August 21, 2019
Waymo Open Dataset: Sharing our self-driving data for research
Data is a critical ingredient for machine learning. Our vehicles have collected over 10 million autonomous miles in 25 cities; this rich and diverse set of real world experiences has helped our engineers and researchers develop Waymo’s self-driving technology and innovative models and algorithms.
Today, we are inviting the research community to join us with the release of the Waymo Open Dataset, a high-quality multimodal sensor dataset for autonomous driving.
Available free to researchers at waymo.com/open, it is comprised of high-resolution sensor data collected by Waymo self-driving vehicles. The dataset covers a wide variety of environments, from dense urban centers to suburban landscapes, as well as data collected during day and night, at dawn and dusk, in sunshine and rain.
We believe it is one of the largest, richest, and most diverse self-driving datasets ever released for research.
Size and coverage: This release contains data from 1,000 driving segments. Each segment captures 20 seconds of continuous driving, corresponding to 200,000 frames at 10 Hz per sensor. Such continuous footage gives researchers the opportunity to develop models to track and predict the behavior of other road users.
Diverse driving environments: This dataset covers dense urban and suburban environments across Phoenix, AZ, Kirkland, WA, Mountain View, CA and San Francisco, CA capturing a wide spectrum of driving conditions (day and night, dawn and dusk, sun and rain).
High-resolution, 360° view: Each segment contains sensor data from five high-resolution Waymo lidars and five front-and-side-facing cameras.

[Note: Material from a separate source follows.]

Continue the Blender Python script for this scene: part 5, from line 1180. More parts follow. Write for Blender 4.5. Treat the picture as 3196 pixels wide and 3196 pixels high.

Dense labeling: The dataset includes lidar frames and images with vehicles, pedestrians, cyclists, and signage carefully labeled, capturing a total of 12 million 3D labels and 1.2 million 2D labels.
Camera-lidar synchronization: At Waymo, we have been working on 3D perception models that fuse data from multiple cameras and lidar. Waymo designs our entire self-driving system — including hardware and software — to work seamlessly together, which includes choice of sensor placement and high quality temporal synchronization.
When it comes to research in machine learning, having access to data can turn an idea into a real innovation. This data has the potential to help researchers make advances in 2D and 3D perception, and progress on areas such as domain adaptation, scene understanding and behavior prediction. We hope that the research community will generate more exciting directions with our data that will not only help to make self-driving vehicles more capable, but also impact other related fields and applications, such as computer vision and robotics.
This release is just the first step and we welcome community feedback on how to make our dataset even more impactful in future updates.